Berlin Christmas market attacker was a 'ladies man and a charmer' before being radicalised in prison

Anis Amri
Twelve people were killed when Amri drove a lorry into the Christmas market

Anis Amri, the Berlin Christmas market attacker, was a “ladies’ man” before he became radicalised inside an Italian prison, a woman at whose house he stayed has claimed.

The 22-year-old Italian woman, named only as Jessica, spoke out for the first time about Amri in an interview with Germany’s Bild newspaper.

Amri murdered 12 people when he drove a lorry into a packed Christmas market in Berlin in December. Islamic State in Iraq and the Levant (Isil) claimed responsibility for the attack, and released a video of Amri pledging allegiance to its leader.

But Jessica described Amri as “charming” and “almost childlike” when she first met him in 2011. She spoke of her horror when recognised the man who slept on the sofa at her and her husband’s home in Rome in television reports of the attack.

Jessica’s husband, who is not named in the interview, is a Tunisian asylum-seeker like Amri.  The two men met when they arrived on the Italian island of Lampedusa.

“They’d both done a lot of bad stuff: drunk, smoked weed, hit on women,” Jessica said. “Anis was a rebel. He was stubborn, he didn’t talk much.”

The two became friends but Amri was jailed after he set fire to refugee accommodation. After his release, he asked if he could stay with Jessica and her husband. He arrived in the summer of 2015 with a prayer rug and a robe.
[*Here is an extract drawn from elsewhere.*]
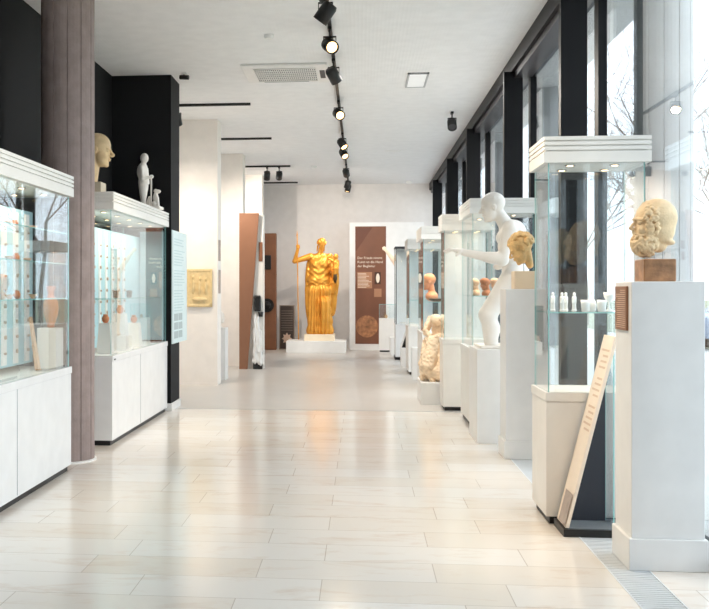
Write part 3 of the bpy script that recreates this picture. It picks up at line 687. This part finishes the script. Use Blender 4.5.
# ============================================================ BOARDS, STANDS, SIGNS
# info stand in front of the big case: black tray, slanted cream board, black side wedge
t = thing('slanted_info_stand', 'slanted cream text board on a black tray leaning beside the front case', 'info stand', (1.22, 6.2, 0))
bm = bmesh.new(); bx(bm, 0, .60, 0, .31, 0, .045); bm2 = bm
obj('tray', bm, BLACKM, t); obj('tray_top', box(.03, .58, .012, .30, .045, .05), GREYT, t)
bm = bmesh.new(); prism(bm, [(.015,.05),(.035,.05),(.325,1.21),(.305,1.213)], .02, .29); bd = obj('board', bm, CREAM, t)
bm = bmesh.new()
for i in range(15):
    if i in (4, 9): continue
    f0 = .92-.03*i; L = rr.uniform(.12,.19)
    X = .0135+.29*f0; Z = .05+1.16*f0
    prism(bm, [(X,Z),(X-.001,Z),(X+.002,Z+.012),(X+.003,Z+.012)], .055, .055+L)
obj('lettering', bm, mat('tan_lettering', (222,196,172), .6), bd)
bm = bmesh.new(); prism(bm, [(.012,.06),(.011,.06),(.058,.25),(.060,.25)], .03, .22); obj('photo_print', bm, mat('grey_brown_print', (176,160,150), .6, var=.25, vscale=9), bd)
bm = bmesh.new(); prism(bm, [(.05,.05),(.30,.05),(.30,1.12)], .24, .27); obj('side_wedge', bm, mat('dark_navy_board', (38,42,52), .5), t, label='near-black triangular support')
pane('glass_edge_plate', t, .302, .31, .05, .27, .05, 1.1)
# wedge stand on the far low block
t = thing('wedge_stand', 'small black wedge stand on the low white block, window side', 'info stand', (.78, 19.45, .37))
bm = bmesh.new(); prism(bm, [(0,0),(.15,0),(.15,.45)], .0, .03); obj('side_wedge', bm, BLACKM, t)
bm = bmesh.new(); prism(bm, [(-.01,0),(0,0),(.15,.45),(.14,.453)], .0, .4); obj('board', bm, WHITE, t)
# dark-framed glass case, far right
t = thing('framed_display_case', 'dark-edged glass case without a crown near the far white display wall', 'display case', (.72, 21.35, 0))
obj('toe_kick', box(0, .6, 0, .85, 0, .06), BLACKM, t); obj('base', box(.01, .59, .01, .84, .06, .75), WHITE, t)
bm = bmesh.new()
for px in (.01,.57):
    for py in (.01,.82): bx(bm, px, px+.02, py, py+.02, .75, 2.37)
bx(bm, 0, .6, 0, .85, 2.37, 2.40); obj('frame', bm, DARKG, t)
for a in ((.03,.57,.014,.022),(.03,.57,.828,.836)): pane('glass_pane', t, *a, .75, 2.37)
for a in ((.014,.022,.03,.82),(.578,.586,.03,.82)): pane('glass_pane', t, *a, .75, 2.37)
obj('back_panel', box(.06, .54, .78, .80, .76, 2.36), WHITE, t)
# small showcase by poster
t = thing('low_showcase', 'small white showcase with a glass hood in front of the brown poster', 'display case', (.43, 23.98, 0))
obj('toe_kick', box(.02, .39, .02, .38, 0, .04), BLACKM, t); obj('base', box(0, .41, 0, .40, .04, .80), WHITE, t)
for a in ((0,.41,0,.008),(0,.41,.392,.4),(0,.008,.008,.392),(.402,.41,.008,.392)): pane('glass_pane', t, *a, .80, 1.13)
pane('glass_lid', t, 0, .41, 0, .4, 1.13, 1.138)
o = obj('small_jar', pot('small_jar'), TERRA2, smooth=True, loc=(.6, 24.15, .80)); tag(o, 'pale jar under the glass hood of the small white showcase', 'pottery')

# poster wall
def AY(px, py, Y):
    a = (px-261)/1000; b = (289-py)/1000; s_, c_ = math.sin(YAW), math.cos(YAW)
    r = (c_*a-s_, s_*a+c_, b); k_ = Y/r[1]; return r[0]*k_, 1.5+r[2]*k_
x0, z1 = AY(349.5, 222.5, 24.7); x1, _ = AY(424, 222, 24.7)
struct('wall_display', box(x0, x1, 24.7, 24.9, 0, z1), mat('display_wall_white', (240,240,240), .5))
px0, pz1 = AY(355.3, 226.5, 24.69); px1, pz0 = AY(386, 344, 24.69)
t = thing('poster', 'tall brown exhibition poster with pale heading on the far white wall', 'poster', (px0, 24.70, pz0)); W = px1-px0; Hh = pz1-pz0
obj('sheet', box(0, W, -.012, 0, 0, Hh), POSTER, t)
bm = bmesh.new(); prism(bm, [(.01,Hh-.02),(.42,Hh-.02),(.01,Hh-.62)], -.0135, -.012); obj('dark_print', bm, mat('dark_brown_print', (104,56,36), .5), t)
for i, s_ in enumerate(('Der Friede nimmt', 'Kunst an die Hand', 'der Begleiter')):
    text_mesh('heading', s_, .083, CREAM, t, (.05, -.0135, Hh-.80-.10*i), (math.pi/2,0,0))
obj('text_block', box(.05, .41, -.0135, -.012, Hh-1.52, Hh-1.12), POSTERL, t)
bm = bmesh.new()
for i in range(11): bx(bm, .06, .06+rr.uniform(.2,.34), -.0145, -.0135, Hh-1.16-.034*i, Hh-1.15-.034*i)
obj('small_lettering', bm, CREAM, t)
bm = bmesh.new(); bx(bm, .47, .62, -.0135, -.012, Hh-1.42, Hh-1.12); obj('photo_ground', bm, mat('dark_photo', (70,40,26), .5), t)
bm = bmesh.new(); bmesh.ops.create_circle(bm, cap_ends=True, radius=.045, segments=14); bmesh.ops.scale(bm, vec=(1,2.6,1), verts=bm.verts[:]); bmesh.ops.rotate(bm, matrix=Matrix.Rotation(math.pi/2, 3, 'X'), verts=bm.verts[:]); bmesh.ops.translate(bm, vec=(.55,-.0145,Hh-1.27), verts=bm.verts[:])
obj('photo_figure', bm, CREAM, t)
obj('caption_block', box(.46, .64, -.0135, -.012, Hh-1.73, Hh-1.53), POSTERL, t)
bm = bmesh.new(); lathe(bm, [(.27,0),(.27,.003),(0,.003)], n=36); bmesh.ops.rotate(bm, matrix=Matrix.Rotation(math.pi/2, 3, 'X'), verts=bm.verts[:]); bmesh.ops.translate(bm, vec=(.285,-.012,.43), verts=bm.verts[:])
obj('coin_print', bm, mat('coin_print', (164,112,76), .5, var=.45, vscale=11), t, label='round ancient coin printed low on the poster')

# teal text panel on the black partition
t = thing('hanging_banner', 'pale teal text panel fixed to the side of the black partition', 'sign', (-2.328, 12.17, .82))
obj('sheet', box(0, .012, 0, 1.03, 0, 1.41), TEALL, t)
bm = bmesh.new()
for i in range(26):
    if i in (3,10,17): continue
    bx(bm, .012, .0135, .12, .12+rr.uniform(.5,.75), 1.30-i*.036, 1.313-i*.036)
obj('lettering', bm, mat('teal_lettering', (192,214,217), .6), t)
bm = bmesh.new()
for i in range(3):
    for j in range(2): bx(bm, .012, .0135, .12+.30*j, .38+.30*j, .06+.11*i, .15+.11*i)
obj('photo_print', bm, mat('soft_grey_print', (168,182,184), .5), t)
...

“He was suddenly quite different. Much quieter,” Jessica said. “He prayed at least five times a day. I think he was radicalized in prison. He didn’t smoke any more. If a beer was on the table, he wouldn’t even sit down.”

He spoke only rarely about Isil, and was critical of the group. “He said Isil has nothing to do with the Koran. But I saw some of his friends on Facebook had Isil flags on their profiles. And he talked about attacking Israel with a nuclear bomb.”

After a few weeks he left for Germany, saying he’d found a job there. It was the last Jessica saw of him until she recognised his picture in television reports of the Berlin attack.

“‘Oh my God, that’s Anis’, I told my mother,” she said. “I recognised his mouth. I was trembling all over.”

A few days later Amri, on the run across Europe, was killed in a shoot-out with Italian police in Milan.

The next day officers came to Jessica’s house and questioned her about Amri.

“They wanted to find out if he’d tried to come to us. Of course not,” she said. “We have nothing to do with it. We’re scared of the Islamists. “

Her husband is currently serving a jail sentence for drug trafficking.